------ Data provided
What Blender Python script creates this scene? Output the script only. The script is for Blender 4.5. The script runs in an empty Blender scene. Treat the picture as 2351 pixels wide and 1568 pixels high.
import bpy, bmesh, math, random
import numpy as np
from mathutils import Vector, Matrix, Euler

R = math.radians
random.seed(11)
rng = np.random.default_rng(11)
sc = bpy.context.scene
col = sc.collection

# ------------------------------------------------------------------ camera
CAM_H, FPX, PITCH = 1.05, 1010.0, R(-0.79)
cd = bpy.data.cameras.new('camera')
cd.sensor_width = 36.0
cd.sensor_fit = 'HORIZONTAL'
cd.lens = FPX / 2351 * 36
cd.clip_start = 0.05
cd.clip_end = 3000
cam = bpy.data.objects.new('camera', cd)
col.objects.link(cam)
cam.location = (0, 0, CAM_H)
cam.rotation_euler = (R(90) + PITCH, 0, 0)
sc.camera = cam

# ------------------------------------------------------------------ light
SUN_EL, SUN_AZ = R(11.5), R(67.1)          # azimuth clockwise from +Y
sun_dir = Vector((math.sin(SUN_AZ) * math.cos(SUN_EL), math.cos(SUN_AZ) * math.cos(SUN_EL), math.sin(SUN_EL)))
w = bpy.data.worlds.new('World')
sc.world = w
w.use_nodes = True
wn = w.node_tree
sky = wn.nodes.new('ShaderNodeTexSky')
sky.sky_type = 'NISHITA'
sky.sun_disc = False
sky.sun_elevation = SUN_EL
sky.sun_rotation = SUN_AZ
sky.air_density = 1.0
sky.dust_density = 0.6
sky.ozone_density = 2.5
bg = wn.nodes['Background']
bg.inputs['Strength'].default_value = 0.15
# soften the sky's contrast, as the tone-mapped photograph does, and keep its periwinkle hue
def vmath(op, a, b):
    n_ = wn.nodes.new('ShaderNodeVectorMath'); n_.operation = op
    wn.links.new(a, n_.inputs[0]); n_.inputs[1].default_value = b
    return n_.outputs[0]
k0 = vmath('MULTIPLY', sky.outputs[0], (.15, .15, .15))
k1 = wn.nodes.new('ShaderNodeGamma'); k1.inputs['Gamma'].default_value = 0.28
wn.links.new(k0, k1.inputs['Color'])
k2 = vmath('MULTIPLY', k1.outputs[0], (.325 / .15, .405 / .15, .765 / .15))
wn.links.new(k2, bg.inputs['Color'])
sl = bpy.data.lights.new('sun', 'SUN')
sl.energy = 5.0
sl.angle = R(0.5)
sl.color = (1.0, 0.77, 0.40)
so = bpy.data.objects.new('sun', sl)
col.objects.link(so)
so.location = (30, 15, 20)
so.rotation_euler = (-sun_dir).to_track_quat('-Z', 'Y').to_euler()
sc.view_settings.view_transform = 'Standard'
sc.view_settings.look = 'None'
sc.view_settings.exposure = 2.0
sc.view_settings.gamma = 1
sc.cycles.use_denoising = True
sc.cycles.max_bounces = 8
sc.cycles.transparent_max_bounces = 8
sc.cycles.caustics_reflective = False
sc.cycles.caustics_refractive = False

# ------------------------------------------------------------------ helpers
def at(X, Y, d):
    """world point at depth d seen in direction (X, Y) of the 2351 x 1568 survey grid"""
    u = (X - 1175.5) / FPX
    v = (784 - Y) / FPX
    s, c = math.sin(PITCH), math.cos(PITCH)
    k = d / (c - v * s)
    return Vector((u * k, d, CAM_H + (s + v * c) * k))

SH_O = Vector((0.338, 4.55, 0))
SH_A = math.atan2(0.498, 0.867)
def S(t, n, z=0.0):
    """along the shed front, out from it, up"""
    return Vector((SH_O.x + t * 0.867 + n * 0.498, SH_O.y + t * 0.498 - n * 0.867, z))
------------
• **Challenge**:
Looking at the material above, please copy exactly every line from its first line through the line containing "from mathutils import Vector, Matrix, Euler", with both ends included and nothing else.

• **Problem solution**:
What Blender Python script creates this scene? Output the script only. The script is for Blender 4.5. The script runs in an empty Blender scene. Treat the picture as 2351 pixels wide and 1568 pixels high.
import bpy, bmesh, math, random
import numpy as np
from mathutils import Vector, Matrix, Euler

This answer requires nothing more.